Given task:
Copy the listing below in full and skip every picture.

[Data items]
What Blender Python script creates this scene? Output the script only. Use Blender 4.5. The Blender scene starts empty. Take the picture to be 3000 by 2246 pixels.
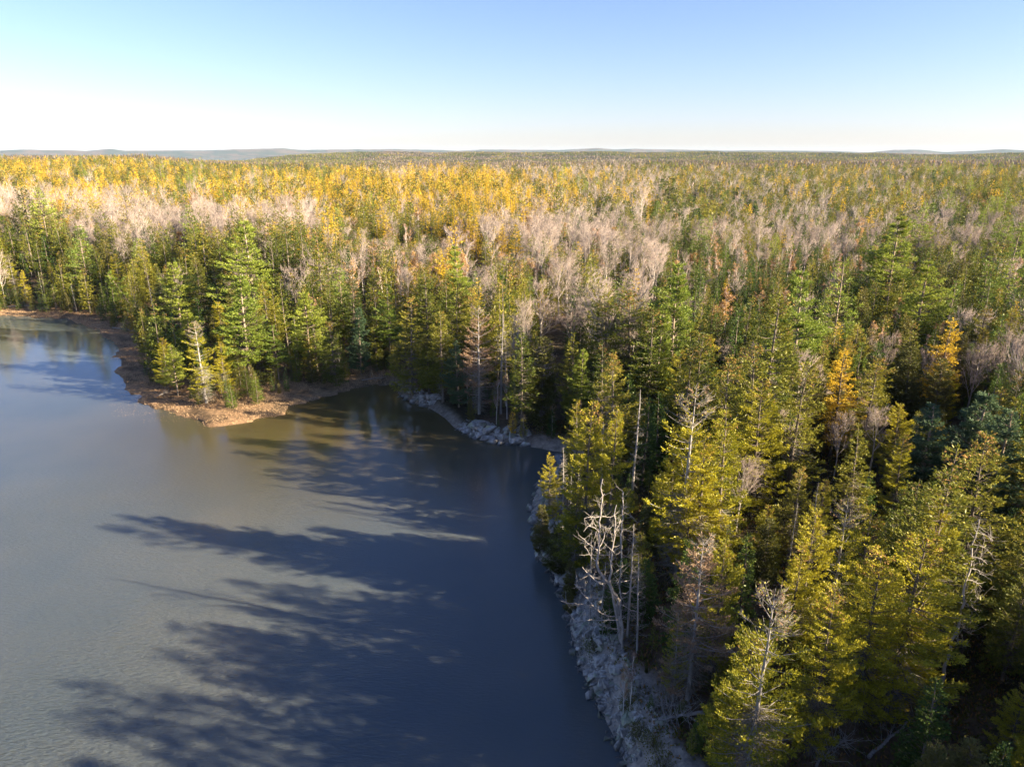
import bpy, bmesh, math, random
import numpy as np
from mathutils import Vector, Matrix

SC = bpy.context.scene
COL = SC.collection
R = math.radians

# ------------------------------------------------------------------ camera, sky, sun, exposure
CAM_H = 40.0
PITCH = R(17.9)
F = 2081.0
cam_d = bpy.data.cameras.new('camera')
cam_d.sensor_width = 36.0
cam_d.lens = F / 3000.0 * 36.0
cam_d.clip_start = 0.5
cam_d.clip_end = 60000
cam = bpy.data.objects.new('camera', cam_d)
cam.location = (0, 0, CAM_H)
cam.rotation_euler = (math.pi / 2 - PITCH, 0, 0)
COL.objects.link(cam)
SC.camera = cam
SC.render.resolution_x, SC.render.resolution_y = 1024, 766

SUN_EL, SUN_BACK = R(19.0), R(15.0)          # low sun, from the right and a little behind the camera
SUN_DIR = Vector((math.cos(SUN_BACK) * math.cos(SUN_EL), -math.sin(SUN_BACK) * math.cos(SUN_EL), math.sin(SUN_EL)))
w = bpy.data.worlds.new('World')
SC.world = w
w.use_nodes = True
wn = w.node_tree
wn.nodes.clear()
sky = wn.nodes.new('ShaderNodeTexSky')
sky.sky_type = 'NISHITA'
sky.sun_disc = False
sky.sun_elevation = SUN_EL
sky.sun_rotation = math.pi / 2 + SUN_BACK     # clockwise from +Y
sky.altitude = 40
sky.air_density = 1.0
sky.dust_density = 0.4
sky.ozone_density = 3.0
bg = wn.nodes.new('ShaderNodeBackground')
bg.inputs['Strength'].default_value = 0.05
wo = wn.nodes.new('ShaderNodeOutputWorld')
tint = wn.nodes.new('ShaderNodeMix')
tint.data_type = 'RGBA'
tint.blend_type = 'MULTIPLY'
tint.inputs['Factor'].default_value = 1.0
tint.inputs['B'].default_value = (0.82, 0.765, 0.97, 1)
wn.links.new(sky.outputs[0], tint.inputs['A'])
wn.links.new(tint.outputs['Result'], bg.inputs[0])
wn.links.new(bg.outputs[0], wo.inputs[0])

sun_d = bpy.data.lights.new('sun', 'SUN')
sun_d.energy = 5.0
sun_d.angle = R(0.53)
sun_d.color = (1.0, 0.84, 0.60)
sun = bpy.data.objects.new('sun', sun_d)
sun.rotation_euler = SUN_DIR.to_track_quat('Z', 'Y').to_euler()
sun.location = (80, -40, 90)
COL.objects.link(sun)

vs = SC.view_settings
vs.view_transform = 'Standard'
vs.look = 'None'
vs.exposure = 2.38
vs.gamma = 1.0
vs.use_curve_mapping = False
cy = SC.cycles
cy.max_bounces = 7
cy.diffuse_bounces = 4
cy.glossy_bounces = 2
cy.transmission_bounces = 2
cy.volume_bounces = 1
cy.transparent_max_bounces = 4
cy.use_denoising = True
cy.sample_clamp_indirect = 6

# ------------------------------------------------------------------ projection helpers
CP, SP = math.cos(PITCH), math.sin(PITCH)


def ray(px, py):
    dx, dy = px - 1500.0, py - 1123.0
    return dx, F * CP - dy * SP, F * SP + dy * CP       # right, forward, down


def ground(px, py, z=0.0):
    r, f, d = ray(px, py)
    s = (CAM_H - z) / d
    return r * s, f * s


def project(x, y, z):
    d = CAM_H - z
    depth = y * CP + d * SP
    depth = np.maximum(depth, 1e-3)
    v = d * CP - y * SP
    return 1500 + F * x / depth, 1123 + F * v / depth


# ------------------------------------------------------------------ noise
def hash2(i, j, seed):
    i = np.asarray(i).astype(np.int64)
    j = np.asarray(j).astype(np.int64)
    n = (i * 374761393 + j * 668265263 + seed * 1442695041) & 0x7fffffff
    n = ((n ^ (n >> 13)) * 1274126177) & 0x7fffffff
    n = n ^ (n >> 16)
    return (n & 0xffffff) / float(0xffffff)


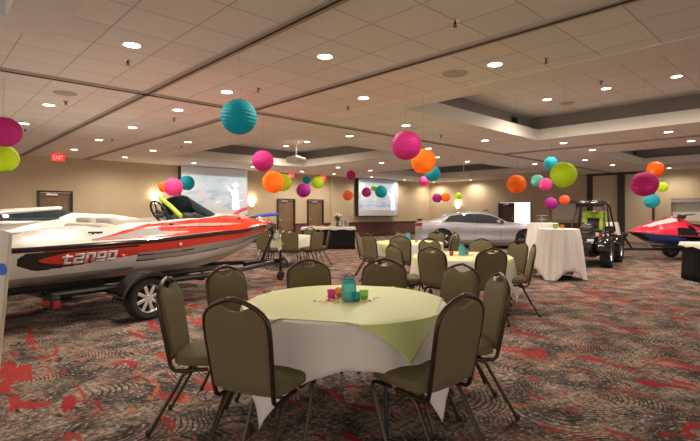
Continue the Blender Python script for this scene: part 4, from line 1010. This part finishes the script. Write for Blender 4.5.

Completed exercise:
What Blender Python script creates this scene? Output the script only. Use Blender 4.5. The Blender scene starts empty. Take the picture to be 3000 by 2246 pixels.
import bpy, bmesh, math, random
import numpy as np
from mathutils import Vector, Matrix

SC = bpy.context.scene
COL = SC.collection
R = math.radians

# ------------------------------------------------------------------ camera, sky, sun, exposure
CAM_H = 40.0
PITCH = R(17.9)
F = 2081.0
cam_d = bpy.data.cameras.new('camera')
cam_d.sensor_width = 36.0
cam_d.lens = F / 3000.0 * 36.0
cam_d.clip_start = 0.5
cam_d.clip_end = 60000
cam = bpy.data.objects.new('camera', cam_d)
cam.location = (0, 0, CAM_H)
cam.rotation_euler = (math.pi / 2 - PITCH, 0, 0)
COL.objects.link(cam)
SC.camera = cam
SC.render.resolution_x, SC.render.resolution_y = 1024, 766

SUN_EL, SUN_BACK = R(19.0), R(15.0)          # low sun, from the right and a little behind the camera
SUN_DIR = Vector((math.cos(SUN_BACK) * math.cos(SUN_EL), -math.sin(SUN_BACK) * math.cos(SUN_EL), math.sin(SUN_EL)))
w = bpy.data.worlds.new('World')
SC.world = w
w.use_nodes = True
wn = w.node_tree
wn.nodes.clear()
sky = wn.nodes.new('ShaderNodeTexSky')
sky.sky_type = 'NISHITA'
sky.sun_disc = False
sky.sun_elevation = SUN_EL
sky.sun_rotation = math.pi / 2 + SUN_BACK     # clockwise from +Y
sky.altitude = 40
sky.air_density = 1.0
sky.dust_density = 0.4
sky.ozone_density = 3.0
bg = wn.nodes.new('ShaderNodeBackground')
bg.inputs['Strength'].default_value = 0.05
wo = wn.nodes.new('ShaderNodeOutputWorld')
tint = wn.nodes.new('ShaderNodeMix')
tint.data_type = 'RGBA'
tint.blend_type = 'MULTIPLY'
tint.inputs['Factor'].default_value = 1.0
tint.inputs['B'].default_value = (0.82, 0.765, 0.97, 1)
wn.links.new(sky.outputs[0], tint.inputs['A'])
wn.links.new(tint.outputs['Result'], bg.inputs[0])
wn.links.new(bg.outputs[0], wo.inputs[0])

sun_d = bpy.data.lights.new('sun', 'SUN')
sun_d.energy = 5.0
sun_d.angle = R(0.53)
sun_d.color = (1.0, 0.84, 0.60)
sun = bpy.data.objects.new('sun', sun_d)
sun.rotation_euler = SUN_DIR.to_track_quat('Z', 'Y').to_euler()
sun.location = (80, -40, 90)
COL.objects.link(sun)

vs = SC.view_settings
vs.view_transform = 'Standard'
vs.look = 'None'
vs.exposure = 2.38
vs.gamma = 1.0
vs.use_curve_mapping = False
cy = SC.cycles
cy.max_bounces = 7
cy.diffuse_bounces = 4
cy.glossy_bounces = 2
cy.transmission_bounces = 2
cy.volume_bounces = 1
cy.transparent_max_bounces = 4
cy.use_denoising = True
cy.sample_clamp_indirect = 6

# ------------------------------------------------------------------ projection helpers
CP, SP = math.cos(PITCH), math.sin(PITCH)


def ray(px, py):
    dx, dy = px - 1500.0, py - 1123.0
    return dx, F * CP - dy * SP, F * SP + dy * CP       # right, forward, down


def ground(px, py, z=0.0):
    r, f, d = ray(px, py)
    s = (CAM_H - z) / d
    return r * s, f * s


def project(x, y, z):
    d = CAM_H - z
    depth = y * CP + d * SP
    depth = np.maximum(depth, 1e-3)
    v = d * CP - y * SP
    return 1500 + F * x / depth, 1123 + F * v / depth


# ------------------------------------------------------------------ noise
def hash2(i, j, seed):
    i = np.asarray(i).astype(np.int64)
    j = np.asarray(j).astype(np.int64)
    n = (i * 374761393 + j * 668265263 + seed * 1442695041) & 0x7fffffff
    n = ((n ^ (n >> 13)) * 1274126177) & 0x7fffffff
    n = n ^ (n >> 16)
    return (n & 0xffffff) / float(0xffffff)


Continue the Blender Python script for this scene: part 4, from line 1010. This part finishes the script. Write for Blender 4.5.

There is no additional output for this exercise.